URGENT

RWANDA Le secret de Polichinelle du rapport Duclert

Entretien avec Paul Nkunzimana, président honoraire du Parti des travailleurs et de la démocratie (PTD) du Burundi, auteur du livre Contribution à l’étude de la préhistoire et de l’histoire sociales de l’Afrique des Grands Lacs et de l’Est (Éditions du travail, 2019).

En 1994, en quelques mois, un million de Rwandais furent massacrés par des groupes armés. Vingt-sept ans plus tard, le président de la « commission sur le génocide rwandais », Vincent Duclert, estime que la France a une « responsabilité indéniable ». Est-ce une découverte ?

La grande presse « découvre », avec ce rapport commandité par Macron et rendu public le 26 mars, que la France porte des « responsabilités lourdes et accablantes » dans le génocide de 1994.

Le rapport indique toutefois que « rien ne vient démontrer » que la France s’en est rendue « complice ».

En réalité, le rôle de l’impérialisme français dans ce génocide et ses mobiles sont connus depuis 1994, point n’était besoin d’attendre la « déclassification » de documents élyséens. Dès l’offensive militaire du FPR (Front patriotique rwandais) à partir de l’Ouganda, le 1er octobre 1990, la France a organisé l’opération militaire Noroît : officiellement, il s’agissait d’évacuer des ressortissants français, mais en réalité, Noroît avait pour mission d’encadrer l’état-major et les militaires rwandais.

La France a surarmé les Forces armées rwandaises (FAR) immédiatement après le début de la guerre en octobre 1990. Le soutien militaire français au rwandais a été sans faille, alors qu’une partie du régime hutu* se radicalise de plus en plus et organise des milices. Pendant le génocide, le 8 avril 1994, la France lance l’opération militaire Amaryllis, censée être une « opération d’évacuation des Français, des Européens, des Africains », mais agit de manière sélective. Les travailleurs tutsis des ambassades et organisations internationales étaient livrés aux génocidaires. Quant aux forces de la France, la MINUAR, elles n’ont jamais empêché le génocide. Enfin, l’opération française Turquoise ne visait qu’à assurer le repli des forces génocidaires vers le Zaïre (actuelle République démocratique du Congo), après avoir massacré des tutsis à Bisesero du 27 au 30 juin 1994.

Et aujourd’hui, la France et les autres puissances impérialistes ont-elles cessé leur ingérence ?

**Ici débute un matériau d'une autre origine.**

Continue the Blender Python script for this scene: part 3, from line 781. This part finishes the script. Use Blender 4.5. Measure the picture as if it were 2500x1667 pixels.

Dans la région (et en particulier au Rwanda et au Burundi), depuis le début des années 1970, la France a réussi à supplanter l’ancienne puissance coloniale, la Belgique. La France et les autres puissances impérialistes et leurs institutions n’ont jamais quitté ce pays. Les États-Unis, la Belgique, l’ONU… ont adressé au Rwanda des « excuses » pour ne pas avoir arrêté le génocide et la plupart de ces puissances ont même avoué avoir été au courant des préparatifs de cette catastrophe.

L’ingérence des grandes puissances se poursuit, tant sous la forme militaire qu’économique. Ainsi la Banque mondiale préconise, en 2020, encore plus de privatisations au Rwanda : « Le ralentissement économique enregistré en 2016 et 2017 a mis en évidence les limites d’un modèle de croissance porté par le secteur public. À l’avenir, le secteur privé jouera un rôle moteur plus important dans la crois- sance économique. »

Pour faciliter les privatisations et le remboursement de la dette externe, l’impérialisme entretient les FDLR (Forces démocratiques de libération du Rwanda, résidu des forces génocidaires) et le FLN (Front de libération nationale) basés dans les pays limitrophes et qui mènent souvent des incursions meurtrières au Rwanda. Pour la sauvegarde des peuples de la région et au-delà, il est plus que jamais urgent de rompre avec l’impérialisme et ses institutions et avec leurs politiques dévastatrices.

* Rappelons, comme l’explique Paul Nkunzimana dans son livre, que la division « ethnique » entre hutu, tutsi et twa est artificielle et fut introduite en son temps par le colonisateur belge.